Imagine, then, how unmitigated your potential must be if your poop is capable of throwing an entire airport into unthinkable disarray. These are the people that musicians will write songs about hundreds of years from now, but for the time being, this mystery superhuman’s legacy belongs to @dontplaywiththefae’s TikTok storytime.
After answering demands to follow up on the impossibly dense piece of information provided in a previous video, Gracie launched into their account of this utterly baffling incident and the chaos it caused. Gracie, who was traveling with their partner and sister, sensed that things were about to go south after their 1:18pm flight was delayed to 2:30pm, but it wasn’t until they got on the plane that Gracie knew something foul was afoot.

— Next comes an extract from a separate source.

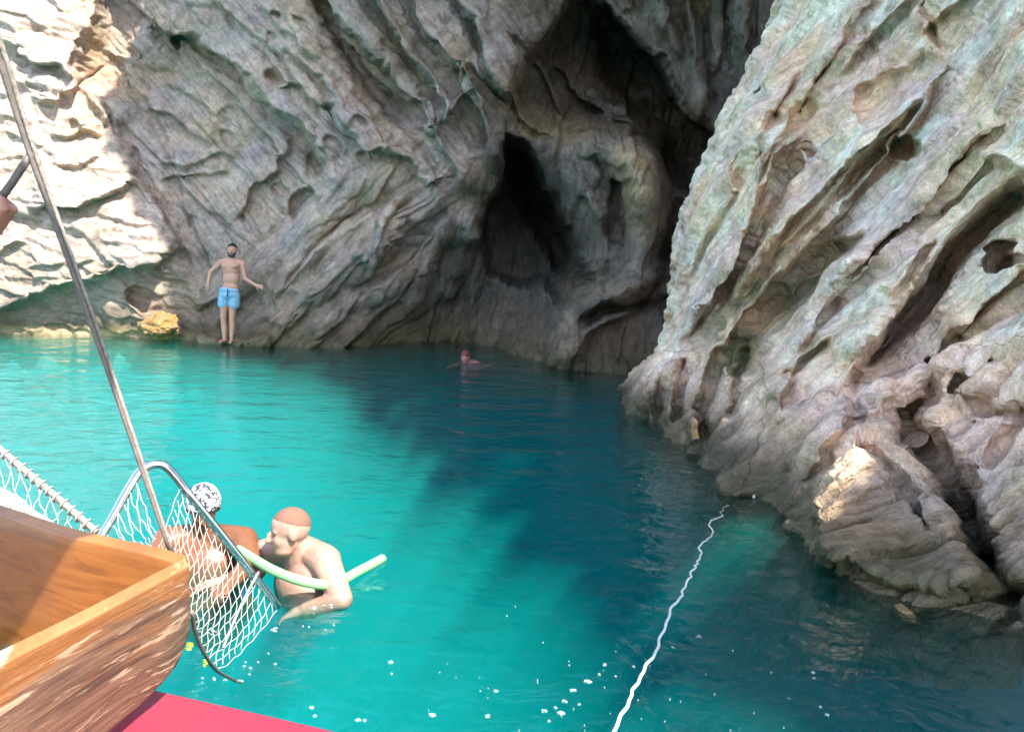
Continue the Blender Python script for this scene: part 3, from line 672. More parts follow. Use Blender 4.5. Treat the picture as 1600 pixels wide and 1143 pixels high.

Sure enough, the stench to end all stenches greeted them aboard the plane, despite the crew’s best attempts to cleanse the plane of the monstrous poop that served as its ringleader. So not only did this particular number two cause such a massive delay, but its olfactory remnants haunted Gracie and company from Albany to Philadelphia.
And that was just the first domino; everyone on the poo plane wound up missing their flights because of the delays that this caused, resulting in a severe lineup for the stranded passengers. Not only that, but this preceded a shutdown of the entire airport due to increment thunderstorms, so that bottleneck got even more bottlenecked as rebookings turned into cancelations, and cancelations turned into anti-enthusiasm.
After a night in a hotel, Gracie and company were left with one last flight, which got delayed by roughly an hour, at which point all the passengers began loudly lamenting the 24 to 48 hours they’d spent traveling because of a single, unthinkably diabolical poo.
Here’s the thing — airlines are never prepared for stuff like this; inclement weather, maintenance, security incidents, and unavailable gates are just everyday screws that need to be tightened (according to Monroe Aerospace), but there’s probably no procedure for when a passenger dispels the antichrist out of their bowels.
After this ordeal, though, maybe there should be. At this point, adopting a firm stance on poop-related incidents is American Airlines’ best chance at saving its reputation, which probably says about all you need to know about American Airlines.